Assumimos (alguns) uma posição algo paternalista relativamente aos assuntos angolanos, mais ou menos como aquela velha condessa arruinada que, sendo ajudada na dificuldade pelo antigo caseiro, estranha o facto de ele não se curvar, venerando, a cada observação que lhe faz.

Esquecemos (alguns) que Angola é independente há menos de quarenta anos e que no território houve guerra colonial e uma guerra civil das mais terríveis que conheceu o século XX e que aliás só terminou já estávamos entrados no século XXI. Falamos de cátedra de corrupção e nepotismo, invocamos a nossa antiguidade e a nossa democracia, e esquecemos que, vistos do lado de fora, os casos do BPN, do BES e quejandos não transmitem assim uma ideia muito brilhante a quem nos observa. Falamos de ausência de democracia, e esquecemos que ainda há dois anos houve eleições gerais que todos os observadores consideraram de excelente qualidade. Se esse facto for invocado, logo vem a resposta de que até pode ter sido assim, mas há isto, e há aquilo e aqueloutro.

Por vezes, pergunto-me se não nos custará estar na mó de baixo e ver investimento angolano a ajudar a que as (nossas) coisas aguentem. Pergunto-me se não estamos ainda marcados por um passado de que temos dificuldade em libertar-nos. Mas, aí, só posso exprimir uma opinião: é bom que nos libertemos, porque Angola, não tenho dúvidas, já se libertou.
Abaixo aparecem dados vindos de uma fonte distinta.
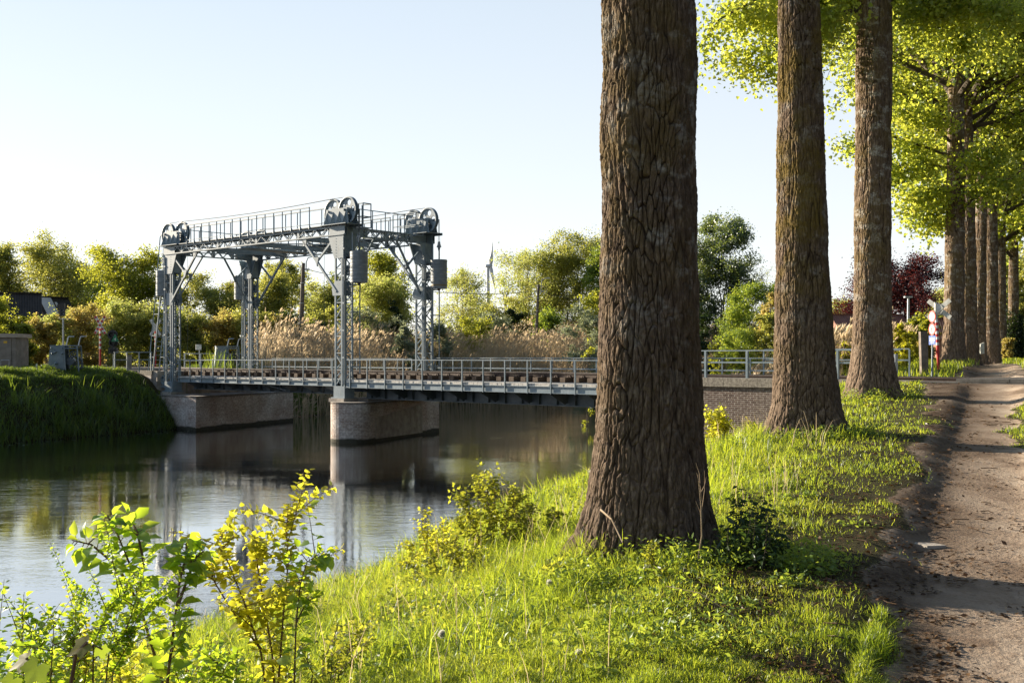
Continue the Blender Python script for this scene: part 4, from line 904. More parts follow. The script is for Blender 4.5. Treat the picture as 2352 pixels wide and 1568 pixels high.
# ---------------------------------------------------------------- railway track
tr = empty('railway_track', P(0, 2.45, 2.8), 'rusty rails on dark timber sleepers crossing the bridge', 'railway track')
bN, bF = 1.62, 3.10
for b in (bN, bF, bN + .22, bF - .22):
    m = MB()
    for a0_, a1_ in ((-60, .47), (.49, LAB - .5), (LAB - .48, 70)):
        m.beam(P(a0_, b, 2.955), P(a1_, b, 2.955), .13, .02); m.beam(P(a0_, b, 3.02), P(a1_, b, 3.02), .022, .12); m.beam(P(a0_, b, 3.088), P(a1_, b, 3.088), .066, .035)
    r_ = m.build('rail', M['rust'], tr)
    if b in (bN, bF): m = MB(); m.beam(P(-60, b, 3.1075), P(70, b, 3.1075), .05, .003); m.build('rail_head', M['railtop'], r_)
a = -14.3; rng = random.Random(5)
while a < LAB + 4:
    m = MB(); j = rng.uniform(-.04, .04); m.obox(P(a, 2.36 + j, 2.855), U, W, V3((0, 0, 1)), .125, 1.32, .09)
    s_ = m.build('sleeper', M['sleeper'], tr)
    for b in (bN, bF):
        m = MB()
        for q in (-.11, .11): m.prism([P(a - .09, b + q - .05, 2.946), P(a + .09, b + q - .05, 2.946), P(a + .03, b + q - .05, 3.02), P(a - .03, b + q - .05, 3.02)], W * .1)
        m.tube(P(a, b - .2, 2.94), P(a, b - .2, 3.0), .025, n=6)
        m.build('rail_chair', M['rust'], s_)
    a += .66
m = MB(); m.prism([P(-60, .6, 2.9), P(-25.3, .6, 2.9), P(-25.3, 4.2, 2.9), P(-60, 4.2, 2.9)], (0, 0, .1)); bed = m.build('ballast_bed', M['asphalt']); tag(bed, kind='structure')
cr = empty('crossing_boards', P(-29.5, 2.4, 3.0), 'grey flush boards laid between the rails where the footpath crosses', 'level crossing')
for b0_, b1_ in ((.75, bN - .06), (bN + .29, bF - .29), (bF + .06, 4.1)):
    m = MB()
    for i in range(6): m.prism([P(-26.6 - i * 1.5, b0_, 3.01), P(-26.6 - i * 1.5 - 1.48, b0_, 3.01), P(-26.6 - i * 1.5 - 1.48, b1_, 3.01), P(-26.6 - i * 1.5, b1_, 3.01)], (0, 0, .09 + .004 * (i % 2)))
    m.build('board', M['asphalt'], cr)
m = MB(); m.prism([P(LAB + 4.5, -.6, 2.96), P(LAB + 11.5, -1.2, 2.96), P(LAB + 11.5, 6, 2.96), P(LAB + 4.5, 6, 2.96)], (0, 0, .13)); road = m.build('road', M['concrete']); tag(road, kind='structure')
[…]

Então, não podemos criticar? Podemos, para isso é que serve a liberdade de expressão e de opinião. Mas talvez não nos fique mal, por uma questão de equilíbrio, comparar o tempo que tivemos para construir o nosso destino coletivo com aquele de que dispôs Angola: desde a sua existência, tem mais ou menos 12 anos de paz no ativo. E nós, com centenas de anos nas costas, teremos feito assim tão melhor?

É por isso, por exemplo, que entendo que o investimento estrangeiro que venha será sempre bem-vindo, se vier por bem. Mas não levem a mal: a poder escolher, prefiro investimento angolano. São muitos anos juntos.